Print all the data, keeping every line exactly as it is.

◆ AVAILABLE DATA ◆
- - - - -
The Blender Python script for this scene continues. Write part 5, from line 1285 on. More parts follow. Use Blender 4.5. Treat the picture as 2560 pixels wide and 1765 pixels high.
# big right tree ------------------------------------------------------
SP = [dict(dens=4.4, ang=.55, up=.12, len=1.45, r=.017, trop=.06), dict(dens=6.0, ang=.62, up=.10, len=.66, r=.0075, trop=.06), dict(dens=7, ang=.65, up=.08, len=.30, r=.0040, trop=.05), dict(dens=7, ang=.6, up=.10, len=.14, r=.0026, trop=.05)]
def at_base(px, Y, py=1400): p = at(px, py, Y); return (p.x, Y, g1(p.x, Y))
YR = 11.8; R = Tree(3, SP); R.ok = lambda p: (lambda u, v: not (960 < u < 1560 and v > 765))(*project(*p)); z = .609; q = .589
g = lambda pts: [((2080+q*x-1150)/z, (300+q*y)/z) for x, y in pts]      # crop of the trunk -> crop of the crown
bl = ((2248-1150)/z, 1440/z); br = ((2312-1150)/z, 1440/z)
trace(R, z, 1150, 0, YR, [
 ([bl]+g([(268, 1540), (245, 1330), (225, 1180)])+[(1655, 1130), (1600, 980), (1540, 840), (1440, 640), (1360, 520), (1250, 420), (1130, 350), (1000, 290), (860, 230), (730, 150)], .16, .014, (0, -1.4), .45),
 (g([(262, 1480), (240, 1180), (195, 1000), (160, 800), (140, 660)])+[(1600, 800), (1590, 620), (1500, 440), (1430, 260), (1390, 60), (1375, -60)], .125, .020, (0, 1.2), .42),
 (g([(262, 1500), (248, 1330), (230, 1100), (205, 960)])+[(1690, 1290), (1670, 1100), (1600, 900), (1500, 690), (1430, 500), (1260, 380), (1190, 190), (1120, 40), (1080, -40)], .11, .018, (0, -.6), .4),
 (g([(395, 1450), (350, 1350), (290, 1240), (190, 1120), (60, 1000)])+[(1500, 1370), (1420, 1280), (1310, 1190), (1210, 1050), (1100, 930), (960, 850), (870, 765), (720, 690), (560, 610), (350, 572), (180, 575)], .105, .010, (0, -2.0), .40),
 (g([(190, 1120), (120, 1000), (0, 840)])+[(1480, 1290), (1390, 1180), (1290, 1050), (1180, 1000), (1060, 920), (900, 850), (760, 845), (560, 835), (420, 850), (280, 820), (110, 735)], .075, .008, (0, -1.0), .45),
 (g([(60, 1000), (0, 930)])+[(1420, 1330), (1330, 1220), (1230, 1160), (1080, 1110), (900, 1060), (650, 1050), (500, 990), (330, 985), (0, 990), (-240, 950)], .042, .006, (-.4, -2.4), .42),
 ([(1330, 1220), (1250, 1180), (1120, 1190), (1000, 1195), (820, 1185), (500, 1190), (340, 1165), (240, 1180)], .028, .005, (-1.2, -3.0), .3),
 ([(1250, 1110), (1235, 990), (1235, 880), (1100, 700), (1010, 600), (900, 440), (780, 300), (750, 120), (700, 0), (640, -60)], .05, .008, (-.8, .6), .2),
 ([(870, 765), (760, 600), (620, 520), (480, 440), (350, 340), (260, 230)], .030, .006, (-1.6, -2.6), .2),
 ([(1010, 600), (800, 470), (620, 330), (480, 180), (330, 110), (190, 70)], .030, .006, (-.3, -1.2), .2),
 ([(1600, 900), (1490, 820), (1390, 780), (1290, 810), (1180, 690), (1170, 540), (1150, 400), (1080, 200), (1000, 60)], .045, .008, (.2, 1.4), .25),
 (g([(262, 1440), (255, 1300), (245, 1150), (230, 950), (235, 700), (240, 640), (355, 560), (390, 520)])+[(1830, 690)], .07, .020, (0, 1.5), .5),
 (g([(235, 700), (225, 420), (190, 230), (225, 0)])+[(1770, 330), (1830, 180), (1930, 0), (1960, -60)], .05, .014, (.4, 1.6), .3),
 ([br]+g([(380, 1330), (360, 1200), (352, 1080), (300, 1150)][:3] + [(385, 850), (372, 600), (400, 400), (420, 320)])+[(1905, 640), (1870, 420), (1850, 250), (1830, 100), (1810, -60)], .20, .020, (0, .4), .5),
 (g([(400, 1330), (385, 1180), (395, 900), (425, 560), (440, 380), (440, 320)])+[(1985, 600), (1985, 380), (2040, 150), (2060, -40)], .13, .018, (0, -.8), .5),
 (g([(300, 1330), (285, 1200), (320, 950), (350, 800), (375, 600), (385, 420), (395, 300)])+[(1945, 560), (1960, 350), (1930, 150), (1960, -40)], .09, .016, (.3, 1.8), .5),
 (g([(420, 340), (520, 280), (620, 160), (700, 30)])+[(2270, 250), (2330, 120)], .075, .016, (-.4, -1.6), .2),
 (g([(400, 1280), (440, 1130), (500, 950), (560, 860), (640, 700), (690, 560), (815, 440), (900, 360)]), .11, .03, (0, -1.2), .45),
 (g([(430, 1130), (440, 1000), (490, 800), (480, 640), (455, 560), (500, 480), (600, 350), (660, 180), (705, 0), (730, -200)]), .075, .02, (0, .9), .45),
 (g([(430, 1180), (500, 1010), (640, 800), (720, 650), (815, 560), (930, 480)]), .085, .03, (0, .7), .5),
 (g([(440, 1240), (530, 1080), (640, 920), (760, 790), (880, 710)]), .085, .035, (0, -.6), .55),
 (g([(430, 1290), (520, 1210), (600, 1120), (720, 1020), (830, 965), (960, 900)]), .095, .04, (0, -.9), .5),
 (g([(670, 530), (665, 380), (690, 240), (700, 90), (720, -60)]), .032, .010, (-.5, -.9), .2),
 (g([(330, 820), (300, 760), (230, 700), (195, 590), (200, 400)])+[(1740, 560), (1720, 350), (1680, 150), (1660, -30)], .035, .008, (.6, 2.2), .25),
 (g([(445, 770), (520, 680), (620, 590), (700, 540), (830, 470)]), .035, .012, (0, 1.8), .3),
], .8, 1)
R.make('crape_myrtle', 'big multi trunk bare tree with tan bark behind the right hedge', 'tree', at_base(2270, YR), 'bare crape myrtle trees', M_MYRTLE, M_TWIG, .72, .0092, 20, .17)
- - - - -
◆ SOLUTION TO THIS EXERCISE ◆
The Blender Python script for this scene continues. Write part 5, from line 1285 on. More parts follow. Use Blender 4.5. Treat the picture as 2560 pixels wide and 1765 pixels high.
# big right tree ------------------------------------------------------
SP = [dict(dens=4.4, ang=.55, up=.12, len=1.45, r=.017, trop=.06), dict(dens=6.0, ang=.62, up=.10, len=.66, r=.0075, trop=.06), dict(dens=7, ang=.65, up=.08, len=.30, r=.0040, trop=.05), dict(dens=7, ang=.6, up=.10, len=.14, r=.0026, trop=.05)]
def at_base(px, Y, py=1400): p = at(px, py, Y); return (p.x, Y, g1(p.x, Y))
YR = 11.8; R = Tree(3, SP); R.ok = lambda p: (lambda u, v: not (960 < u < 1560 and v > 765))(*project(*p)); z = .609; q = .589
g = lambda pts: [((2080+q*x-1150)/z, (300+q*y)/z) for x, y in pts]      # crop of the trunk -> crop of the crown
bl = ((2248-1150)/z, 1440/z); br = ((2312-1150)/z, 1440/z)
trace(R, z, 1150, 0, YR, [
 ([bl]+g([(268, 1540), (245, 1330), (225, 1180)])+[(1655, 1130), (1600, 980), (1540, 840), (1440, 640), (1360, 520), (1250, 420), (1130, 350), (1000, 290), (860, 230), (730, 150)], .16, .014, (0, -1.4), .45),
 (g([(262, 1480), (240, 1180), (195, 1000), (160, 800), (140, 660)])+[(1600, 800), (1590, 620), (1500, 440), (1430, 260), (1390, 60), (1375, -60)], .125, .020, (0, 1.2), .42),
 (g([(262, 1500), (248, 1330), (230, 1100), (205, 960)])+[(1690, 1290), (1670, 1100), (1600, 900), (1500, 690), (1430, 500), (1260, 380), (1190, 190), (1120, 40), (1080, -40)], .11, .018, (0, -.6), .4),
 (g([(395, 1450), (350, 1350), (290, 1240), (190, 1120), (60, 1000)])+[(1500, 1370), (1420, 1280), (1310, 1190), (1210, 1050), (1100, 930), (960, 850), (870, 765), (720, 690), (560, 610), (350, 572), (180, 575)], .105, .010, (0, -2.0), .40),
 (g([(190, 1120), (120, 1000), (0, 840)])+[(1480, 1290), (1390, 1180), (1290, 1050), (1180, 1000), (1060, 920), (900, 850), (760, 845), (560, 835), (420, 850), (280, 820), (110, 735)], .075, .008, (0, -1.0), .45),
 (g([(60, 1000), (0, 930)])+[(1420, 1330), (1330, 1220), (1230, 1160), (1080, 1110), (900, 1060), (650, 1050), (500, 990), (330, 985), (0, 990), (-240, 950)], .042, .006, (-.4, -2.4), .42),
 ([(1330, 1220), (1250, 1180), (1120, 1190), (1000, 1195), (820, 1185), (500, 1190), (340, 1165), (240, 1180)], .028, .005, (-1.2, -3.0), .3),
 ([(1250, 1110), (1235, 990), (1235, 880), (1100, 700), (1010, 600), (900, 440), (780, 300), (750, 120), (700, 0), (640, -60)], .05, .008, (-.8, .6), .2),
 ([(870, 765), (760, 600), (620, 520), (480, 440), (350, 340), (260, 230)], .030, .006, (-1.6, -2.6), .2),
 ([(1010, 600), (800, 470), (620, 330), (480, 180), (330, 110), (190, 70)], .030, .006, (-.3, -1.2), .2),
 ([(1600, 900), (1490, 820), (1390, 780), (1290, 810), (1180, 690), (1170, 540), (1150, 400), (1080, 200), (1000, 60)], .045, .008, (.2, 1.4), .25),
 (g([(262, 1440), (255, 1300), (245, 1150), (230, 950), (235, 700), (240, 640), (355, 560), (390, 520)])+[(1830, 690)], .07, .020, (0, 1.5), .5),
 (g([(235, 700), (225, 420), (190, 230), (225, 0)])+[(1770, 330), (1830, 180), (1930, 0), (1960, -60)], .05, .014, (.4, 1.6), .3),
 ([br]+g([(380, 1330), (360, 1200), (352, 1080), (300, 1150)][:3] + [(385, 850), (372, 600), (400, 400), (420, 320)])+[(1905, 640), (1870, 420), (1850, 250), (1830, 100), (1810, -60)], .20, .020, (0, .4), .5),
 (g([(400, 1330), (385, 1180), (395, 900), (425, 560), (440, 380), (440, 320)])+[(1985, 600), (1985, 380), (2040, 150), (2060, -40)], .13, .018, (0, -.8), .5),
 (g([(300, 1330), (285, 1200), (320, 950), (350, 800), (375, 600), (385, 420), (395, 300)])+[(1945, 560), (1960, 350), (1930, 150), (1960, -40)], .09, .016, (.3, 1.8), .5),
 (g([(420, 340), (520, 280), (620, 160), (700, 30)])+[(2270, 250), (2330, 120)], .075, .016, (-.4, -1.6), .2),
 (g([(400, 1280), (440, 1130), (500, 950), (560, 860), (640, 700), (690, 560), (815, 440), (900, 360)]), .11, .03, (0, -1.2), .45),
 (g([(430, 1130), (440, 1000), (490, 800), (480, 640), (455, 560), (500, 480), (600, 350), (660, 180), (705, 0), (730, -200)]), .075, .02, (0, .9), .45),
 (g([(430, 1180), (500, 1010), (640, 800), (720, 650), (815, 560), (930, 480)]), .085, .03, (0, .7), .5),
 (g([(440, 1240), (530, 1080), (640, 920), (760, 790), (880, 710)]), .085, .035, (0, -.6), .55),
 (g([(430, 1290), (520, 1210), (600, 1120), (720, 1020), (830, 965), (960, 900)]), .095, .04, (0, -.9), .5),
 (g([(670, 530), (665, 380), (690, 240), (700, 90), (720, -60)]), .032, .010, (-.5, -.9), .2),
 (g([(330, 820), (300, 760), (230, 700), (195, 590), (200, 400)])+[(1740, 560), (1720, 350), (1680, 150), (1660, -30)], .035, .008, (.6, 2.2), .25),
 (g([(445, 770), (520, 680), (620, 590), (700, 540), (830, 470)]), .035, .012, (0, 1.8), .3),
], .8, 1)
R.make('crape_myrtle', 'big multi trunk bare tree with tan bark behind the right hedge', 'tree', at_base(2270, YR), 'bare crape myrtle trees', M_MYRTLE, M_TWIG, .72, .0092, 20, .17)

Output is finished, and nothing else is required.